Front & Follow have already released two notable compilations during their first decade: Long Division With Remainders’ Collision / Detection, which collated four EPs from their intriguing project of the same name, and the Outer Church collection of artists associated with the genre-defying club night of the same name. The label has also delved into collaborative cassette album releases, pairing artists of various backgrounds together, to great effect.
Now they’re celebrating 10 years, and 50 releases, with Lessons – 24 artists and 25 tracks representing the Front & Follow roster across two discs of carefully curated music that, if it had to be classified at all, could be described as adventurous, rather than focussing on any specific genre. This has been the label’s great strength over the years: doing things that seem to make some kind of sense at the time and largely being proven right – or at the very least interesting – along the way.
As with the preceding 49 releases from F&F, there’s hardly a dull moment or an iota of filler on Lessons. It’s like being given the best kind of mixtape, one that prompts further discovery while retaining that sense of wonder.
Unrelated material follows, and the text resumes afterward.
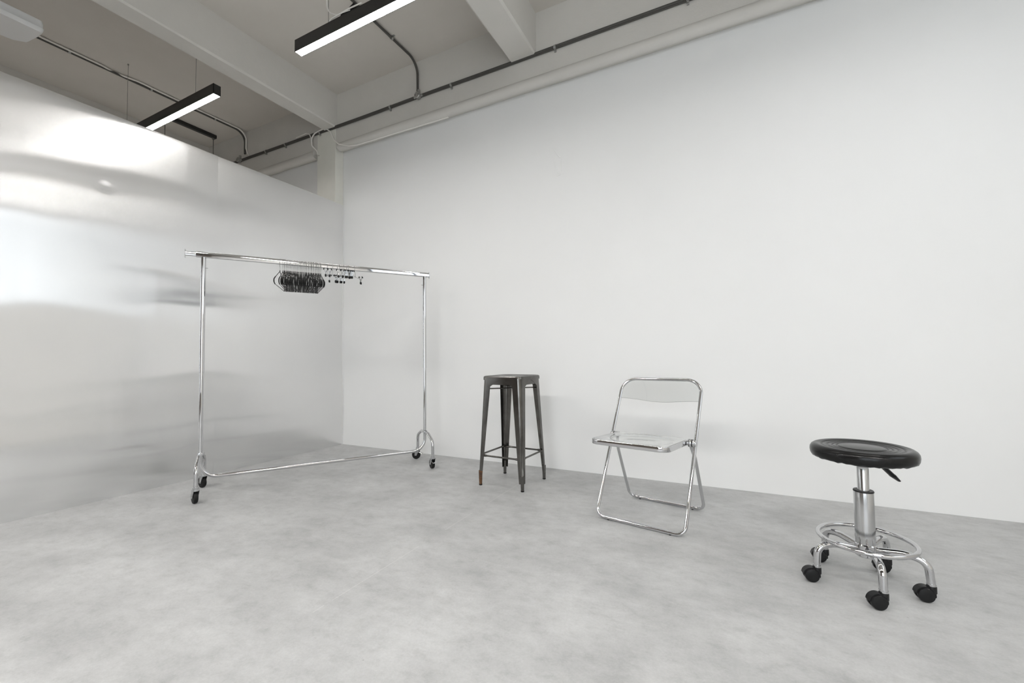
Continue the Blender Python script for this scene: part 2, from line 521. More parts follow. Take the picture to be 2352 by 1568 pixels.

While the album admirably exhibits Front & Follow’s eclecticism, it does so with a seemingly effortless simplicity that relies neither on juxtapositions made for their own sake nor diverging too wildly from an overall worldview.
There’s plenty of variation to be found: Yonokiero make their resolutely lo-fi jangles swoon the way that Plankton stalwarts Scaredycat might once have done; there’s wonky rural musings from Farmer Glitch, Leyland Kirby’s smeared sound palette veers into almost nauseous processed wooziness; and Hoofus’s more obviously electronic style permits disjointed rhythms to emerge, reconfiguring its deracinated self into strange, near-propulsive dimensions.
West Norwood Cassette Library’s plunderphonic introduction to the collection feels like the off-kilter sensation of encountering Nurse With Wound at their most ominously silly, while stirring wheezes and whirs from The Doomed Bird Of Providence and BLK W/ Bear keep things both resonant and melancholic. The latter tinkle the ivories while ticking away the minutes, but then there’s Ekoplekz in quirky somnolent mode and TVO’s luscious slow-motion interpretation of a Laura Cannell piece to warm the soul too. Cannell’s own swooping heartstrings call to mind both Bohemian avantgardist Aranos and Popol Vuh’s soundtracks for Werner Herzog in tingling ascents and descents. ‘Plough Monday’ uncoils in fervid energy, brushing away the cobwebs of the centuries while evoking both paramnesiac folk dreams of dusty barn dances and the cycling of the seasons.
Every piece is previously unreleased, and each contributor gets just one track, except for BLK in various collaborative guises – the BLK TAG contribution being a particularly fine long-form swoon capable of stopping time in its tracks. The more conventional moments can be found in the twangy modulations and noise-speckled grooves from Sone Institute that compare and contrast with Elite Barbarian’s mournful loping boom-or-bust rhythms, stretching repetition until it threatens the speakers’ integrity, while Graham Reznick delivers his almost jarring drum machine grooves with insouciant disco aplomb that jacks up the bass while spinning into ecstatic vocoded dimensions.
There’s yet more reverb-drenched spookiness from the reel-to-reeling fluctuations of Howlround, whose eeriness quotient here is superbly vibrant and redolent, magnetic tape spooling endlessly into outer space on waves of glorious multi-timbral feedback that devours itself in thunderously looped applause. Likewise, IX Tab lifts off on a spaceship built from echoes and sonorously stretched orchestrations. Here, Saxon Roach’s love of found spoken words and the esoteric outer reaches that heavy use of vocal processing can engender uncoils with a lithe sense that something angelic is lurking in the shadows, muttering in Enochian and unveiling the ways to and from some lovely secret domain.
It’s left to haunted folk legend Kemper Norton to conclude the album proper in a conceptual move that sums up the Front & follow ethos neatly, sampling ten of the label’s releases to create a shimmering wall of exultant, celebratory brightness. And for those with deep pockets, ‘Stannum’ is also available as a lathe-cut vinyl edition of ten for a mere ten grand asking price. Extreme-level collectors can gorge themselves squabbling over that in the hereafter; for the rest, Lessons will do fine just as it is.